Iowa Attorney General Brenna Bird is joining counterparts in 26 other states in urging the U.S. Supreme Court to reject what she calls Illinois’ unconstitutional ban on AR-15s and other semi-automatic rifles. Bird calls the Illinois law “an outright assault on Americans’ Second Amendment rights.”

U.S. Senator Chuck Grassley says he always tries to “find a balance between AR-15s or any Second Amendment right and protecting the people.”

“The Supreme Court 15 years ago made it very clear that it gives utmost protection to most guns,” Grassley says. “Submachine guns would be an example that’s been outlawed for 90 years.” Grassley says it was a few years later that the nation’s high court made it a fundamental principle that applied to the states through the 14th Amendment.

“That doesn’t mean that states can’t outlaw certain things,” Grassley says. “I know that some states have done that, and I think that that’s a factor that you’ve got to take into consideration, that the states can do some of this themselves.”

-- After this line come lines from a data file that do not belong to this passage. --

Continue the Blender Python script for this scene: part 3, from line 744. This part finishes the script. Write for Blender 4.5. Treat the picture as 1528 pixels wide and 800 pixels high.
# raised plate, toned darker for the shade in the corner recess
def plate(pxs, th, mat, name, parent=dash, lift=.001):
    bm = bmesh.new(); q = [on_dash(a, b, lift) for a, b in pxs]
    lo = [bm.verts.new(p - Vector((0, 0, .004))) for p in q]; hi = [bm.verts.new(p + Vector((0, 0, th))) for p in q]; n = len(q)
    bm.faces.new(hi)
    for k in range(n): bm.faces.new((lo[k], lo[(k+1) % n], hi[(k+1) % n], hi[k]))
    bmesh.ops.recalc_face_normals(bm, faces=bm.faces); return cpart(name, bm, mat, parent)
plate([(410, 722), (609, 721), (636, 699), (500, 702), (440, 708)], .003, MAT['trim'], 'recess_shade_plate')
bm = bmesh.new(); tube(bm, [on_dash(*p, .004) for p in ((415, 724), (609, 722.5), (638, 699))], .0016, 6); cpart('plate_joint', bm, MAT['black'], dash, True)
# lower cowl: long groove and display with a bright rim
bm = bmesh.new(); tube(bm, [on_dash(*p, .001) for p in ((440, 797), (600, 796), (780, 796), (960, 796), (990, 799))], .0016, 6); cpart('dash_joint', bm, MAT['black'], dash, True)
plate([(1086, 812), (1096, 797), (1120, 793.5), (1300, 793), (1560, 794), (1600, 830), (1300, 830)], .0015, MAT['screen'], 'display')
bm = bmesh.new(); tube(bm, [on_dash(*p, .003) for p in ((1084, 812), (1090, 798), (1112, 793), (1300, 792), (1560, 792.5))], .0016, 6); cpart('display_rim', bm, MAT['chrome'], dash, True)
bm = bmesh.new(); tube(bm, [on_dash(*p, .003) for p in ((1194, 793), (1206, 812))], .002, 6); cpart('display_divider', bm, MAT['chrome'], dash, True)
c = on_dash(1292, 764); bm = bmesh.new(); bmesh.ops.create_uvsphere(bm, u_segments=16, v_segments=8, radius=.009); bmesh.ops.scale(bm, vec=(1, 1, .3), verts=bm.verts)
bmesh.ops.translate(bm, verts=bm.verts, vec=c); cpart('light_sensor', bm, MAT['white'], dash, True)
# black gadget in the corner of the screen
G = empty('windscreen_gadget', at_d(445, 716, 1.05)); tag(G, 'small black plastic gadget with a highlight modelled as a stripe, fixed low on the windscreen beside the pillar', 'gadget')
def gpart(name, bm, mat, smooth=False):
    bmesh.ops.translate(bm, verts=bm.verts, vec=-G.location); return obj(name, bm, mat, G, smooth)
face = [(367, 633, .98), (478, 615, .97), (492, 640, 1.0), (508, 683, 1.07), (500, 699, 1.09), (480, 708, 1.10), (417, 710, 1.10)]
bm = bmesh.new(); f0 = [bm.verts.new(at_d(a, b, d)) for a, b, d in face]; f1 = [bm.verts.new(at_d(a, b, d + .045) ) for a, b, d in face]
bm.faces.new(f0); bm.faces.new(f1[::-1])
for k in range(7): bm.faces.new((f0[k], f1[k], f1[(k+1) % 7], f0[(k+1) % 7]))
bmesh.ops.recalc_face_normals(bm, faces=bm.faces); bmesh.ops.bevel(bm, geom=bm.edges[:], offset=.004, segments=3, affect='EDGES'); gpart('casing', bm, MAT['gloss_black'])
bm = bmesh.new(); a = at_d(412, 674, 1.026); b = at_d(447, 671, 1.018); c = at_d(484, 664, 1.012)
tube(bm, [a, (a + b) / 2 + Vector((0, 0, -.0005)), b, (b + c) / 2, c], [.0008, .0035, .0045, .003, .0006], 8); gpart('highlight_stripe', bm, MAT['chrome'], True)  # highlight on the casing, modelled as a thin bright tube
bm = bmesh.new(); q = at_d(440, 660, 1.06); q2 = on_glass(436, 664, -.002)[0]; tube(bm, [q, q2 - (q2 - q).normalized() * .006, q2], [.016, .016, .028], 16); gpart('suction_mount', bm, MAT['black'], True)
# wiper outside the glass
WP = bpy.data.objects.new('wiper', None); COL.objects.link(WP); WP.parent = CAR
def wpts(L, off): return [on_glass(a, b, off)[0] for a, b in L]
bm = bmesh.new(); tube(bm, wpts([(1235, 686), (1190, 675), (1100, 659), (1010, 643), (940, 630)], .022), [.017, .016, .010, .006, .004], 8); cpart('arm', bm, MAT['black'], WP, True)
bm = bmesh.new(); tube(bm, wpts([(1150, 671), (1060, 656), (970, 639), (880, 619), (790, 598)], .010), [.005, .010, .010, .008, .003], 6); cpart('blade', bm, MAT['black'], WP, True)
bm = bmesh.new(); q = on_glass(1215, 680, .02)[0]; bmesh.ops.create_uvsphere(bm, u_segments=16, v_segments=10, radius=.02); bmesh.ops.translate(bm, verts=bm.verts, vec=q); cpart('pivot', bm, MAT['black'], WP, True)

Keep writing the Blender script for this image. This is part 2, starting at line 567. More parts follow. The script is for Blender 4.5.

Grassley says nobody who wants to hurt someone should have a gun, and he notes, that’s why we have background checks.

“States can, in 50 different ways, try to regulate guns but it’s got to be within the Supreme Court decision,” Grassley says. “So, Illinois can pass what they want to pass, but sometimes it’s going to be checked by the Supreme Court, and the Supreme Court’s going to make that determination of constitutionality.”

Grassley says the AR-15 is the most popular rifle in the U.S., with a recent poll showing more than 24-million Americans own one, or a comparable firearm.